Synonyme de big brother pour les défenseurs des libertés publiques, la reconnaissance faciale pourrait bien prendre une dimension européenne. Le 21 février, le magazine The Intercept a en effet publié une enquête révélant qu’un groupe de dix polices nationales de l’Union européenne, dirigé par l’Autriche, militait pour la mise en place d’une base de données commune en la matière.
A l’intérieur de la série de documents officiels que sont procurés le média lancé par Glenn Greenwald – ancien journaliste du Guardian à l’origine des révélations d’Edward Snowden – plusieurs textes examinent la possible révision du Traité de Prüm. Il s’agit d’un accord international de coopération autorisant les 27 pays membres de l’Union européenne à procéder à des échanges d’informations sur les profils ADN, les empreintes digitales ou encore les plaques d’immatriculation des véhicules. La prochaine étape pourrait donc être l’ajout des données de reconnaissance faciale dans cette base commune entre des pays membres de l’UE. D’autant que le projet serait déjà bien avancé. The Intercept indique à ce sujet qu’un rapport a circulé en novembre 2019 chez certains élus et officiels de l’Union européenne.
«Surveillance de masse» ?
«C’est préoccupant tant au niveau national qu’au niveau européen, d’autant plus que certains pays de l’Union européenne se tournent vers des gouvernements plus autoritaires», s’inquiète Edin Omanovic, directeur de l’ONG Privacy International, interrogé par The Intercept.

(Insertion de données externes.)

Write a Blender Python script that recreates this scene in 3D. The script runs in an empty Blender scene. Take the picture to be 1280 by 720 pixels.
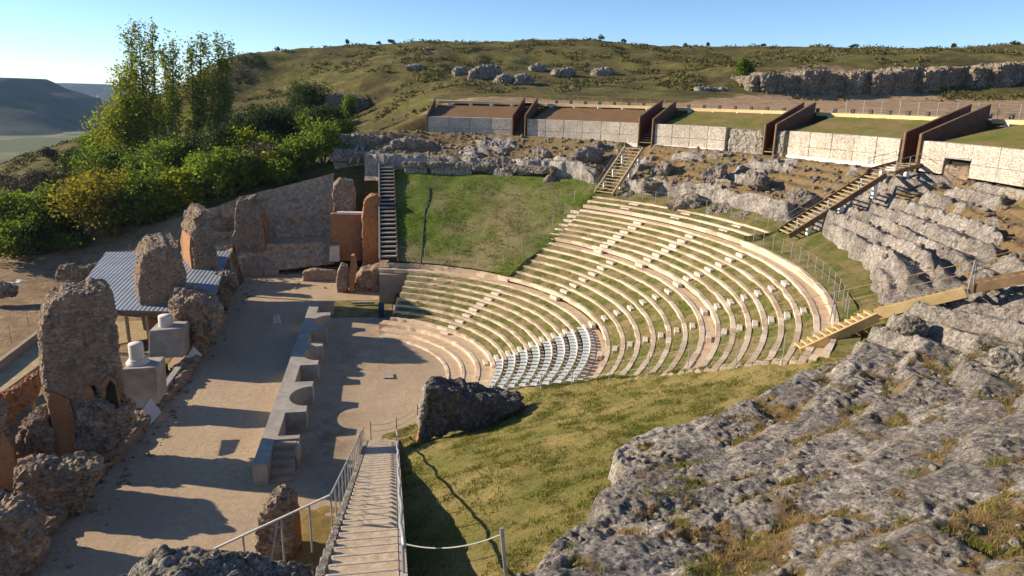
import bpy, bmesh, math, random
import numpy as np
from mathutils import Vector, Matrix
random.seed(7); RNG = np.random.default_rng(11)
sc = bpy.context.scene
COL = sc.collection
PI = math.pi
rad = math.radians

# ------------------------------------------------------------------ camera (measured from the seat rings)
CAM = np.array([5.1413, -49.0646, 20.0]); FPX = 879.43
RT = np.array([0.98517951, -0.17046228, 0.01907735]); UP = np.array([0.02704461, 0.26419953, 0.96408879]); FW = np.array([0.16938101, 0.94928458, -0.26489405])
def ray(u, v): return FW + ((u - 640) * RT - (v - 360) * UP) / FPX
def Uz(u, v, z):
    d = ray(u, v); return CAM + d * (z - CAM[2]) / d[2]
def Uy(u, v, y):
    d = ray(u, v); return CAM + d * (y - CAM[1]) / d[1]
def Ux(u, v, x):
    d = ray(u, v); return CAM + d * (x - CAM[0]) / d[0]
def Ur(u, v, R):
    d = ray(u, v); a = d[0]**2 + d[1]**2; b = 2 * (CAM[0]*d[0] + CAM[1]*d[1]); c = CAM[0]**2 + CAM[1]**2 - R*R
    return CAM + d * (-b + math.sqrt(b*b - 4*a*c)) / (2*a)
def Ud(u, v, D): d = ray(u, v); return CAM + d / np.linalg.norm(d) * D
def Up(u, v, P, n):
    d = ray(u, v); n = np.array(n, float); return CAM + d * ((np.array(P) - CAM) @ n) / (d @ n)

# ------------------------------------------------------------------ noise
def _h(ix, iy, iz, s):
    h = (ix.astype(np.uint32) * np.uint32(374761393) + iy.astype(np.uint32) * np.uint32(668265263) + iz.astype(np.uint32) * np.uint32(2147483647) + np.uint32(s * 974711 + 13))
    h = (h ^ (h >> np.uint32(13))) * np.uint32(1274126177); h = (h ^ (h >> np.uint32(15))) * np.uint32(2246822519)
    return h ^ (h >> np.uint32(16))
def gnoise(P, s=0):
    P = np.asarray(P, float); i = np.floor(P).astype(np.int64); f = P - i; w = f * f * f * (f * (f * 6 - 15) + 10)
    out = np.zeros(len(P))
    for dx in (0, 1):
        for dy in (0, 1):
            for dz in (0, 1):
                h = _h(i[:, 0] + dx, i[:, 1] + dy, i[:, 2] + dz, s)
                gx = (h & 1023) / 511.5 - 1; gy = ((h >> np.uint32(10)) & 1023) / 511.5 - 1; gz = ((h >> np.uint32(20)) & 1023) / 511.5 - 1
                d = gx * (f[:, 0] - dx) + gy * (f[:, 1] - dy) + gz * (f[:, 2] - dz)
                out += d * (w[:, 0] if dx else 1 - w[:, 0]) * (w[:, 1] if dy else 1 - w[:, 1]) * (w[:, 2] if dz else 1 - w[:, 2])
    return out * 1.3
def fbm(P, o=4, s=0, g=.5):
    P = np.asarray(P, float); t = 0; a = 1
    for k in range(o): t = t + a * gnoise(P * 2**k + k * 17.3, s + k); a *= g
    return t
def ridged(P, o=3, s=0):
    P = np.asarray(P, float); t = 0; a = 1
    for k in range(o): t = t + a * (1 - 2.2 * np.abs(gnoise(P * 2**k + k * 9.1, s + k))); a *= .5
    return t
def worley(x, y, s=0):
    x = np.asarray(x, float); y = np.asarray(y, float); ix = np.floor(x).astype(np.int64); iy = np.floor(y).astype(np.int64)
    f1 = np.full(x.shape, 9.); f2 = np.full(x.shape, 9.); idv = np.zeros(x.shape)
    for dx in (-1, 0, 1):
        for dy in (-1, 0, 1):
            h = _h(ix + dx, iy + dy, ix*0, s); px = ix + dx + (h & 1023)/1023.; py = iy + dy + ((h >> np.uint32(10)) & 1023)/1023.; v = ((h >> np.uint32(20)) & 1023)/1023.
            d = np.hypot(px - x, py - y); c = d < f1; f2 = np.where(c, f1, np.minimum(f2, d)); f1 = np.where(c, d, f1); idv = np.where(c, v, idv)
    return f1, f2, idv
def sstep(x, a, b):
    t = np.clip((x - a) / (b - a), 0, 1); return t * t * (3 - 2 * t)
def P3(x, y, z=0): return np.stack([np.asarray(x, float), np.asarray(y, float), np.zeros_like(np.asarray(x, float)) + z], -1)

# ------------------------------------------------------------------ objects
def tag(o, label, cat=None, group=None, kind=None):
    o['label'] = label
    if cat: o['category'] = cat
    if group: o['group'] = group
    o['kind'] = kind or 'thing'
    return o
def thing(name, label, cat, loc, group=None):
    o = bpy.data.objects.new(name, None); COL.objects.link(o); o.location = loc; o.empty_display_size = .3
    return tag(o, label, cat, group)
def mesh_from(name, V, F, mat, smooth=False, mats=None, mi=None):
    me = bpy.data.meshes.new(name)
    V = np.asarray(V, np.float32)
    if isinstance(F, np.ndarray):
        n, k = F.shape
        me.vertices.add(len(V)); me.vertices.foreach_set('co', V.ravel())
        me.loops.add(n * k); me.loops.foreach_set('vertex_index', F.astype(np.int32).ravel())
        me.polygons.add(n); me.polygons.foreach_set('loop_start', np.arange(0, n * k, k, dtype=np.int32))
        me.polygons.foreach_set('loop_total', np.full(n, k, np.int32))
    else:
        me.from_pydata([tuple(map(float, v)) for v in V], [], [tuple(map(int, f)) for f in F])
    me.update(calc_edges=True)
    for m in (mats or [mat]): me.materials.append(m)
    if mi is not None: me.polygons.foreach_set('material_index', np.asarray(mi, np.int32))
    if smooth: me.polygons.foreach_set('use_smooth', np.ones(len(me.polygons), bool))
    return me
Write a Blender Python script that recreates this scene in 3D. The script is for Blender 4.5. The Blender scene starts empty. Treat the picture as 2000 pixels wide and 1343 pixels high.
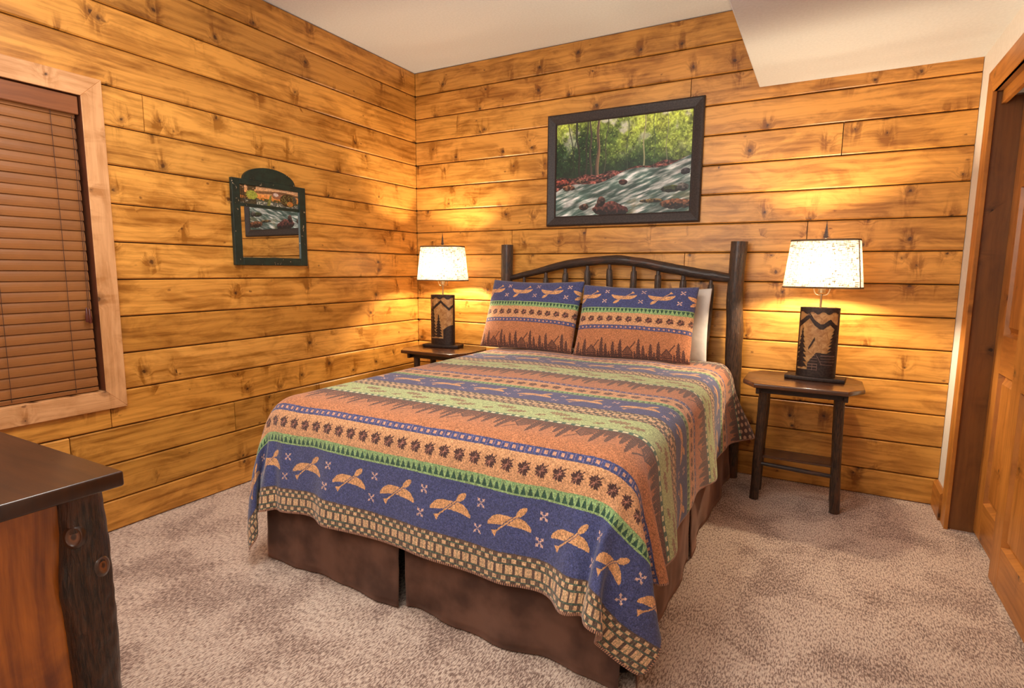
import bpy, bmesh, math, random, zlib, base64
import numpy as np
from mathutils import Vector, Matrix, noise as mn

# ------------------------------------------------------------------ camera, world, lights, exposure
SC = bpy.context.scene
COL = SC.collection
PI = math.pi
H_CEIL, X_RIGHT, BOARD = 2.72, 3.458, 0.1715

cam_d = bpy.data.cameras.new('camera'); cam = bpy.data.objects.new('camera', cam_d); COL.objects.link(cam)
cam_d.sensor_width = 36.0; cam_d.sensor_fit = 'HORIZONTAL'; cam_d.lens = 1101.526 / 2000 * 36.0
cam_d.clip_start = 0.02
def cam_axes(yaw, pitch, roll):
    f = Vector((-math.sin(yaw)*math.cos(pitch), math.cos(yaw)*math.cos(pitch), math.sin(pitch)))
    r = Vector((math.cos(yaw), math.sin(yaw), 0)); u = r.cross(f)
    return math.cos(roll)*r+math.sin(roll)*u, -math.sin(roll)*r+math.cos(roll)*u, f
cr, cu, cf = cam_axes(0.50140, -0.13006, 0.00767)
M = Matrix((cr, cu, -cf)).transposed().to_4x4(); M.translation = Vector((2.8502, -3.6211, 1.2333))
cam.matrix_world = M
SC.camera = cam

SC.view_settings.view_transform = 'Standard'; SC.view_settings.look = 'None'
SC.view_settings.gamma = 1.0; SC.view_settings.exposure = 0.0
SC.view_settings.use_curve_mapping = False
SC.cycles.use_denoising = True
SC.cycles.max_bounces = 10; SC.cycles.diffuse_bounces = 6; SC.cycles.sample_clamp_indirect = 6.0

w = bpy.data.worlds.new('night'); SC.world = w; w.use_nodes = True
w.node_tree.nodes['Background'].inputs[0].default_value = (0.05, 0.06, 0.09, 1)
w.node_tree.nodes['Background'].inputs[1].default_value = 0.3

def area(name, loc, target, size, power, col, sy=None):
    d = bpy.data.lights.new(name, 'AREA'); d.shape = 'RECTANGLE'; d.size = size; d.size_y = sy or size
    d.energy = power; d.color = col
    o = bpy.data.objects.new(name, d); COL.objects.link(o); o.location = loc
    o.rotation_euler = (Vector(target)-Vector(loc)).to_track_quat('-Z', 'Y').to_euler()
    return o
# unseen fill lights added to brighten the room: overhead, from behind, up at ceiling
area('overhead_fill', (1.5, -2.6, 2.66), (1.5, -2.6, 0), 0.7, 33, (1.0, 0.94, 0.86))
area('rear_fill', (1.7, -3.72, 1.9), (1.6, 0, 0.9), 2.6, 39, (1.0, 0.93, 0.85), 1.4)
area('bounce_fill', (1.9, -2.9, 1.55), (1.7, -1.6, 3.2), 1.0, 20, (1.0, 1.0, 1.0))
BULB = 1400.0

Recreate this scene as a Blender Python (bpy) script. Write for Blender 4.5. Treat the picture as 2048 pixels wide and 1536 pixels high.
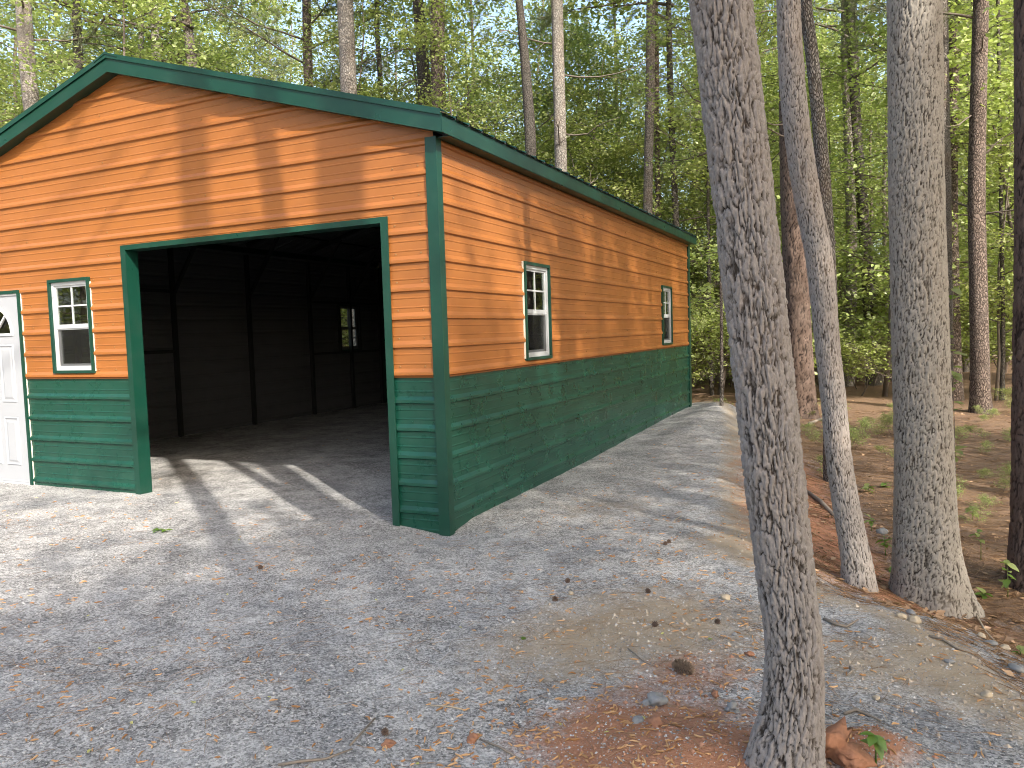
import bpy, math, random
import numpy as np
from mathutils import Matrix, Vector

for o in list(bpy.data.objects): bpy.data.objects.remove(o)
SC = bpy.context.scene
COL = SC.collection
RNG = np.random.default_rng(7)
random.seed(7)

# ------------------------------------------------------------------ camera
CAMP = np.array([3.1004, -5.3343, 1.582])
CR = np.array([0.90640322, 0.42129748, -0.03068594])
CU = np.array([-4.02021673e-04, 7.35046500e-02, 9.97294793e-01])
CF = np.array([-0.42241334, 0.90393888, -0.06679422])
FPX = 1533.84
cd = bpy.data.cameras.new('camera'); cam = bpy.data.objects.new('camera', cd); COL.objects.link(cam)
cd.sensor_width = 36.0; cd.lens = FPX / 2048 * 36; cd.clip_start = 0.05; cd.clip_end = 2000
M = Matrix.Identity(4)
for i in range(3):
    M[i][0], M[i][1], M[i][2], M[i][3] = CR[i], CU[i], -CF[i], CAMP[i]
cam.matrix_world = M
SC.camera = cam

# ------------------------------------------------------------------ light
TOSUN = np.array([2.70, -1.90, 2.50]); TOSUN /= np.linalg.norm(TOSUN)
SUN_EL = math.asin(TOSUN[2]); SUN_AZ = math.atan2(TOSUN[0], TOSUN[1])      # azimuth from +Y towards +X
w = bpy.data.worlds.new('World'); SC.world = w; w.use_nodes = True
nt = w.node_tree; bg = nt.nodes['Background']
sky = nt.nodes.new('ShaderNodeTexSky'); sky.sky_type = 'NISHITA'; sky.sun_disc = False
sky.sun_elevation = SUN_EL; sky.sun_rotation = SUN_AZ; sky.air_density = 1.0; sky.dust_density = 4.0; sky.ozone_density = 1.0
nt.links.new(sky.outputs[0], bg.inputs[0]); bg.inputs[1].default_value = 0.15
sl = bpy.data.lights.new('sun', 'SUN'); sun = bpy.data.objects.new('sun', sl); COL.objects.link(sun)
sl.energy = 2.3; sl.angle = math.radians(0.55); sl.color = (1.0, 0.94, 0.84)
sun.rotation_euler = Vector(TOSUN).to_track_quat('Z', 'Y').to_euler(); sun.location = (20, -15, 25)
vs = SC.view_settings; vs.view_transform = 'Standard'; vs.look = 'None'; vs.gamma = 1.0; vs.exposure = 1.9
vs.use_curve_mapping = False
cy = SC.cycles; cy.max_bounces = 8; cy.diffuse_bounces = 4; cy.glossy_bounces = 3; cy.transmission_bounces = 4
cy.transparent_max_bounces = 8; cy.adaptive_threshold = 0.02; cy.filter_width = 1.0; cy.use_denoising = True; cy.sample_clamp_indirect = 4.0
cy.caustics_reflective = False; cy.caustics_refractive = False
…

Il craint que cette base de donnée ne serve pas qu’au travail d’enquête policière, mais glisse vers une surveillance de masse. «Il devrait y avoir un moratoire», estime-t-il.
Autre source d’inquiétude, la possible connexion de cette base de données à un outil américain similaire, créant ainsi «une consolidation transatlantique massive des données biométriques», selon The Intercept.
En novembre 2019, le gouvernement français avait évoqué le sujet de la reconnaissance faciale. Dans une interview au Parisien mise en ligne le 24 décembre, le secrétaire d’Etat au Numérique, Cédric O, était revenu sur le déploiement du programme Alicem (Authentification en ligne certifiée sur mobile) qui doit permettre une vérification sécurisée de l’identité sur l’Internet.
«Pour l’instant, aucune date de déploiement plus large d’Alicem n’a été validée. Un travail de consultation est en cours par le Conseil national du numérique ainsi qu’une mission parlementaire. Il nous faut toutefois continuer à tester l’application afin de pouvoir proposer aux Français une solution d’identité certifiée en ligne à l’horizon mi-2021. Celle-ci devra permettre de s’identifier de manière élevée, c’est-à-dire d’accéder à des usages qui nécessitent de certifier l’identité de la personne qui est devant l’écran ou le téléphone portable», avait-il dit.
Les opposants à la reconnaissance faciale craignent que cette technologie ne serve à «attribuer des points, des crédits de bonne conduite – des crédits de mauvaise conduite en réalité – à l’ensemble de leurs citoyens», redoute Thomas Fauré, PDG de Whaller, invité de RT France en octobre 2019.
Pour Etienne Papin, avocat spécialisé en nouvelles technologies, la France a déjà ouvert la «boîte de Pandore» avec des expérimentations dans des villes comme Nice, où «les caméras [de surveillance] ont été couplées avec des algorithmes de reconnaissance faciale [sur la base] du volontariat».